Tell me about the process of crowdfunding campaigns. Is fulfillment one of the bigger issues you face?

When on a crowdfunding campaign, you’re dealing with a global audience. Do you have over 1,000 backers? Or 2,000 backers? You’re likely looking at 50+ countries, and getting product to 50 countries where everyone has different rules around customs and regulations and all that. It’s a pain.

Getting that first production run figured out is this delicate balance. I’m talking about this iterative approach where you can listen to people’s feedback and can iterate and improve. At some point, you need to just draw the line and be like, ‘this is good enough.’ Product development is not for perfectionists. If you’re overly perfectionistic, you’ll never get the product out because there’s always room for improvement.

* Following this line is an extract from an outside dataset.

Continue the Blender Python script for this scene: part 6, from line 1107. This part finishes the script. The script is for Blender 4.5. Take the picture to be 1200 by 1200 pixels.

That next feature will go into version two somewhere down the line, because otherwise, you’d never get out of the gate.


What’s next for Solgaard?

We’re at the five-year point since launching Lifepack, and there’s been sort of a suite of a few different products that I’ve wanted to make that’ll make this remote work-life on the go the most efficient and seamless as possible. Now, with remote work being the normal thing for everyone, it’s made our next product even more relevant. There’s a new product coming out in the summer that we’ve been working on for three years. This is going to be our first time launching a Kickstarter campaign with a product that we’ve already invested significant money in upfront. The tooling is actually all finished. The development work is done on this, and we’ll have a two or three-month turnaround. It’s something to help with the work-life balance.